Oggi era importante sottolineare la “supplenza” politica e istituzionale da parte della Banca centrale europea. Lo facciamo con le parole di Mario Draghi nella conferenza stampa, a Francoforte, giovedì 10 marzo: “Immaginate se non avessimo fatto niente, avessimo incrociato le braccia dicendo nein zu allen, no a qualsiasi cosa; oggi ci troveremmo con una disastrosa deflazione”. E non solo; di nuovo la Moneta sotto attacco, il panico sui mercati, ecc. ecc!
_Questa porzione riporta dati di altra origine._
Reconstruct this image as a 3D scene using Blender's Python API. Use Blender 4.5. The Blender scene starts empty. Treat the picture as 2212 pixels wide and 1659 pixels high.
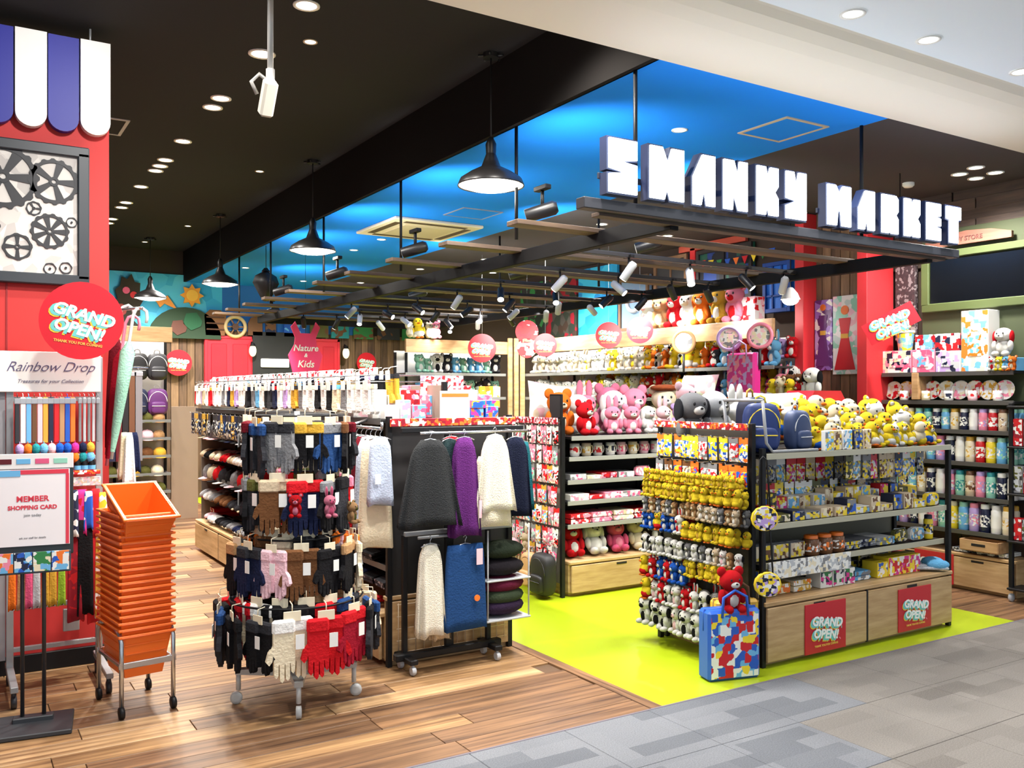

Ma non saremmo completi se non aggiungessimo una analisi sulle cause della strisciante deflazione europea. Sono origini e cause del tutto nuove, sulle quali la riflessione dei decisori delle politiche economiche sono tendenzialmente silenti o distratti. “La quarta rivoluzione industriale, quella di Internet, permette a tutti di comprare, scambiare e condividere servizi (da Uber, a Airbnb, ecc.) e beni di ogni genere, rappresentando quella ‘distruzione creatrice’ che frena l’aumento dei prezzi, in un contesto in cui i giganti del Web creano poco lavoro e impongono la massima remunerazione del capitale” (Roberto Sommella, “Il capitalismo della rete e il socialismo delle cose”, in: Il Corriere della sera 14 marzo 2016). E, ovviamente, si tratta di una “innovazione” che riguarda tutta Europa: abbiamo assistito recentemente alle violente proteste in Francia, ad esempio, contro Uber. Come dire: una lotta contro un fantasma! Se, invece di misurare i decimali dei Bilanci pubblici nazionali, la Commissione si dedicasse allo studio ed alle politiche per predisporre questa economia “antica” d’Europa a reagire e a vincere la competizione del futuro? E se cominciasse a pensare anche a quale Welfare innovativo si debba Europa (con tassi di invecchiamento della popolazione molto alti: dalla Germania, all’Italia, ecc.) attrezzare per sostenere il lavoro e i lavoratori in questo attraversamento del deserto? Gli Stati membri a questa sorta di “abbandono” dovrebbero reagire e non sulla sacrosanta redistribuzione dei rifugiati e richiedenti asilo, guardando – si fa per dire – l’ombelico della propria, ristretta, impari ai nuovi compiti “sovranità nazionale”.